**Data extract:**
===
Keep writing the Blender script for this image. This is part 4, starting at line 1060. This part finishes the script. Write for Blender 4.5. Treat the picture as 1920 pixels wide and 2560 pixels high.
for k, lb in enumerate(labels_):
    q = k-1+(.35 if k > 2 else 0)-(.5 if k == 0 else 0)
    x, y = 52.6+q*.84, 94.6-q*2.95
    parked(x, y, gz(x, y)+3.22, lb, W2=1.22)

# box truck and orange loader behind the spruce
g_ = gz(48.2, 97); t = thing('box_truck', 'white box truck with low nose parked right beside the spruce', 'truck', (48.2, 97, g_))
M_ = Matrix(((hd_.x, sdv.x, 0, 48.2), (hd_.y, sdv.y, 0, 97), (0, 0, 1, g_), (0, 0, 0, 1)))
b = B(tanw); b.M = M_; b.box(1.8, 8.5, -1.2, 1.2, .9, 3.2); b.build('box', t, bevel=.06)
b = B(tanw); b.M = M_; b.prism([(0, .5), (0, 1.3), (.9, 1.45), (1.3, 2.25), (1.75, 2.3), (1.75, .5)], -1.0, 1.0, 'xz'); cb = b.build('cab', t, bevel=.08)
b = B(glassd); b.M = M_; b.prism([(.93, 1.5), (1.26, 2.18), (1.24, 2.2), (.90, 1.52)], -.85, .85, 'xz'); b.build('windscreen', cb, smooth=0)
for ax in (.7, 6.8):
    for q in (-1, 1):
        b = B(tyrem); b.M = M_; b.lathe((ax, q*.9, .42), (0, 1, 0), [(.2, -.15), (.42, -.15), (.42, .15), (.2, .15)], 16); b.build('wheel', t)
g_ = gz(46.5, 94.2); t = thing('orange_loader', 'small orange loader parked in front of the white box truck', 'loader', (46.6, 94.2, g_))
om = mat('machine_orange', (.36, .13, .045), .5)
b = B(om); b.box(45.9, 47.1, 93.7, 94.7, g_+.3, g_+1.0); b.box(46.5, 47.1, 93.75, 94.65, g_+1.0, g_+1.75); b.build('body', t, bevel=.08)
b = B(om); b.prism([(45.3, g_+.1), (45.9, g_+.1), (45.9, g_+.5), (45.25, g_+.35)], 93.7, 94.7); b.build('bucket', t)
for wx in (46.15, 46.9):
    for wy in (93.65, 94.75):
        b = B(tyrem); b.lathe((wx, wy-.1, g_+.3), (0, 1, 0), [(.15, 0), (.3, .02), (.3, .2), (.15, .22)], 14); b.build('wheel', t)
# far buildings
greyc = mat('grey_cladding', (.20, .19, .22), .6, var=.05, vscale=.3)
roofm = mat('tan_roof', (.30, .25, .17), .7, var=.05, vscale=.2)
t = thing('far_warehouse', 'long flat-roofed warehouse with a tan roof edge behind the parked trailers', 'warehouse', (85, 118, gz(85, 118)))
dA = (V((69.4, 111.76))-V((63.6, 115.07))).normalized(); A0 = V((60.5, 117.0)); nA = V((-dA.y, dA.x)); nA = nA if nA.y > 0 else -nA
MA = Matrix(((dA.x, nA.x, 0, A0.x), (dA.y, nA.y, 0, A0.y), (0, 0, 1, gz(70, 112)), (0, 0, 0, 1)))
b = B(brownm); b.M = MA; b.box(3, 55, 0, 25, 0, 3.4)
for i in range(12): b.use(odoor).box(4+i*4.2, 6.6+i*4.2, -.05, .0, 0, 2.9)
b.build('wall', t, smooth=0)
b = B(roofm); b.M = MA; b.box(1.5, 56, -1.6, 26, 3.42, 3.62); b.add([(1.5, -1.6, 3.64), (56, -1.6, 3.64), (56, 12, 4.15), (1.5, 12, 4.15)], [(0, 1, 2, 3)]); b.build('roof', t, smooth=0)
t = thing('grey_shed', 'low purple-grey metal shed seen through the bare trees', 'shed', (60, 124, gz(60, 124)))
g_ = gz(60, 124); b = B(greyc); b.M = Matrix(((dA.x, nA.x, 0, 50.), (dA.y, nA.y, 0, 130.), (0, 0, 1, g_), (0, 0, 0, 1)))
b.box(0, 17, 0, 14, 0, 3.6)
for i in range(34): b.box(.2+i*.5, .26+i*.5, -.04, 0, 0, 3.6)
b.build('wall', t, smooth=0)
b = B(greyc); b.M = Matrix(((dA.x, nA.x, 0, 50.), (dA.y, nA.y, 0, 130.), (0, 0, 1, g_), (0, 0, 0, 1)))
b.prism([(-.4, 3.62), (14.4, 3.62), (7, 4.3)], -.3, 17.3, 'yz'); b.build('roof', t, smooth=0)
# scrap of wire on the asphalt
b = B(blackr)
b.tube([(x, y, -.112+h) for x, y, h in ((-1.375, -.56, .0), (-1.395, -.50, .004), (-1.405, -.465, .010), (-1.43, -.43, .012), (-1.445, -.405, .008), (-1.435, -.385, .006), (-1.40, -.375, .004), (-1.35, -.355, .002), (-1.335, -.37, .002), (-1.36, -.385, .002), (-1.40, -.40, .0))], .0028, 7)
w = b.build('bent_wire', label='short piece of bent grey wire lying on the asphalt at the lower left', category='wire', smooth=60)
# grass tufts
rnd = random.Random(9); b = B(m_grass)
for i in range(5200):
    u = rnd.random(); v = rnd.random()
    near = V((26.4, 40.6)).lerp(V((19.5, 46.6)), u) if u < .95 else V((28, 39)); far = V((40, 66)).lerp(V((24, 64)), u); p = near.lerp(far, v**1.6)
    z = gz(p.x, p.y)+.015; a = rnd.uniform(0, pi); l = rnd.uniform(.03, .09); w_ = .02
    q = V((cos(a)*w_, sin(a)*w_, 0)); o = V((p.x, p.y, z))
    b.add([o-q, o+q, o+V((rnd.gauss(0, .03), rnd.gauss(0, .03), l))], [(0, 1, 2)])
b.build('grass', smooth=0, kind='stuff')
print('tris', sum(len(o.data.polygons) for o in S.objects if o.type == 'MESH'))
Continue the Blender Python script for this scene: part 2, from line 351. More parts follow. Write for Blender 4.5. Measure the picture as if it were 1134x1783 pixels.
===
**Aim:**
Pull out each record as written and restate it exactly.

**Reply:**
Keep writing the Blender script for this image. This is part 4, starting at line 1060. This part finishes the script. Write for Blender 4.5. Treat the picture as 1920 pixels wide and 2560 pixels high.
for k, lb in enumerate(labels_):
    q = k-1+(.35 if k > 2 else 0)-(.5 if k == 0 else 0)
    x, y = 52.6+q*.84, 94.6-q*2.95
    parked(x, y, gz(x, y)+3.22, lb, W2=1.22)

# box truck and orange loader behind the spruce
g_ = gz(48.2, 97); t = thing('box_truck', 'white box truck with low nose parked right beside the spruce', 'truck', (48.2, 97, g_))
M_ = Matrix(((hd_.x, sdv.x, 0, 48.2), (hd_.y, sdv.y, 0, 97), (0, 0, 1, g_), (0, 0, 0, 1)))
b = B(tanw); b.M = M_; b.box(1.8, 8.5, -1.2, 1.2, .9, 3.2); b.build('box', t, bevel=.06)
b = B(tanw); b.M = M_; b.prism([(0, .5), (0, 1.3), (.9, 1.45), (1.3, 2.25), (1.75, 2.3), (1.75, .5)], -1.0, 1.0, 'xz'); cb = b.build('cab', t, bevel=.08)
b = B(glassd); b.M = M_; b.prism([(.93, 1.5), (1.26, 2.18), (1.24, 2.2), (.90, 1.52)], -.85, .85, 'xz'); b.build('windscreen', cb, smooth=0)
for ax in (.7, 6.8):
    for q in (-1, 1):
        b = B(tyrem); b.M = M_; b.lathe((ax, q*.9, .42), (0, 1, 0), [(.2, -.15), (.42, -.15), (.42, .15), (.2, .15)], 16); b.build('wheel', t)
g_ = gz(46.5, 94.2); t = thing('orange_loader', 'small orange loader parked in front of the white box truck', 'loader', (46.6, 94.2, g_))
om = mat('machine_orange', (.36, .13, .045), .5)
b = B(om); b.box(45.9, 47.1, 93.7, 94.7, g_+.3, g_+1.0); b.box(46.5, 47.1, 93.75, 94.65, g_+1.0, g_+1.75); b.build('body', t, bevel=.08)
b = B(om); b.prism([(45.3, g_+.1), (45.9, g_+.1), (45.9, g_+.5), (45.25, g_+.35)], 93.7, 94.7); b.build('bucket', t)
for wx in (46.15, 46.9):
    for wy in (93.65, 94.75):
        b = B(tyrem); b.lathe((wx, wy-.1, g_+.3), (0, 1, 0), [(.15, 0), (.3, .02), (.3, .2), (.15, .22)], 14); b.build('wheel', t)
# far buildings
greyc = mat('grey_cladding', (.20, .19, .22), .6, var=.05, vscale=.3)
roofm = mat('tan_roof', (.30, .25, .17), .7, var=.05, vscale=.2)
t = thing('far_warehouse', 'long flat-roofed warehouse with a tan roof edge behind the parked trailers', 'warehouse', (85, 118, gz(85, 118)))
dA = (V((69.4, 111.76))-V((63.6, 115.07))).normalized(); A0 = V((60.5, 117.0)); nA = V((-dA.y, dA.x)); nA = nA if nA.y > 0 else -nA
MA = Matrix(((dA.x, nA.x, 0, A0.x), (dA.y, nA.y, 0, A0.y), (0, 0, 1, gz(70, 112)), (0, 0, 0, 1)))
b = B(brownm); b.M = MA; b.box(3, 55, 0, 25, 0, 3.4)
for i in range(12): b.use(odoor).box(4+i*4.2, 6.6+i*4.2, -.05, .0, 0, 2.9)
b.build('wall', t, smooth=0)
b = B(roofm); b.M = MA; b.box(1.5, 56, -1.6, 26, 3.42, 3.62); b.add([(1.5, -1.6, 3.64), (56, -1.6, 3.64), (56, 12, 4.15), (1.5, 12, 4.15)], [(0, 1, 2, 3)]); b.build('roof', t, smooth=0)
t = thing('grey_shed', 'low purple-grey metal shed seen through the bare trees', 'shed', (60, 124, gz(60, 124)))
g_ = gz(60, 124); b = B(greyc); b.M = Matrix(((dA.x, nA.x, 0, 50.), (dA.y, nA.y, 0, 130.), (0, 0, 1, g_), (0, 0, 0, 1)))
b.box(0, 17, 0, 14, 0, 3.6)
for i in range(34): b.box(.2+i*.5, .26+i*.5, -.04, 0, 0, 3.6)
b.build('wall', t, smooth=0)
b = B(greyc); b.M = Matrix(((dA.x, nA.x, 0, 50.), (dA.y, nA.y, 0, 130.), (0, 0, 1, g_), (0, 0, 0, 1)))
b.prism([(-.4, 3.62), (14.4, 3.62), (7, 4.3)], -.3, 17.3, 'yz'); b.build('roof', t, smooth=0)
# scrap of wire on the asphalt
b = B(blackr)
b.tube([(x, y, -.112+h) for x, y, h in ((-1.375, -.56, .0), (-1.395, -.50, .004), (-1.405, -.465, .010), (-1.43, -.43, .012), (-1.445, -.405, .008), (-1.435, -.385, .006), (-1.40, -.375, .004), (-1.35, -.355, .002), (-1.335, -.37, .002), (-1.36, -.385, .002), (-1.40, -.40, .0))], .0028, 7)
w = b.build('bent_wire', label='short piece of bent grey wire lying on the asphalt at the lower left', category='wire', smooth=60)
# grass tufts
rnd = random.Random(9); b = B(m_grass)
for i in range(5200):
    u = rnd.random(); v = rnd.random()
    near = V((26.4, 40.6)).lerp(V((19.5, 46.6)), u) if u < .95 else V((28, 39)); far = V((40, 66)).lerp(V((24, 64)), u); p = near.lerp(far, v**1.6)
    z = gz(p.x, p.y)+.015; a = rnd.uniform(0, pi); l = rnd.uniform(.03, .09); w_ = .02
    q = V((cos(a)*w_, sin(a)*w_, 0)); o = V((p.x, p.y, z))
    b.add([o-q, o+q, o+V((rnd.gauss(0, .03), rnd.gauss(0, .03), l))], [(0, 1, 2)])
b.build('grass', smooth=0, kind='stuff')
print('tris', sum(len(o.data.polygons) for o in S.objects if o.type == 'MESH'))
Continue the Blender Python script for this scene: part 2, from line 351. More parts follow. Write for Blender 4.5. Measure the picture as if it were 1134x1783 pixels.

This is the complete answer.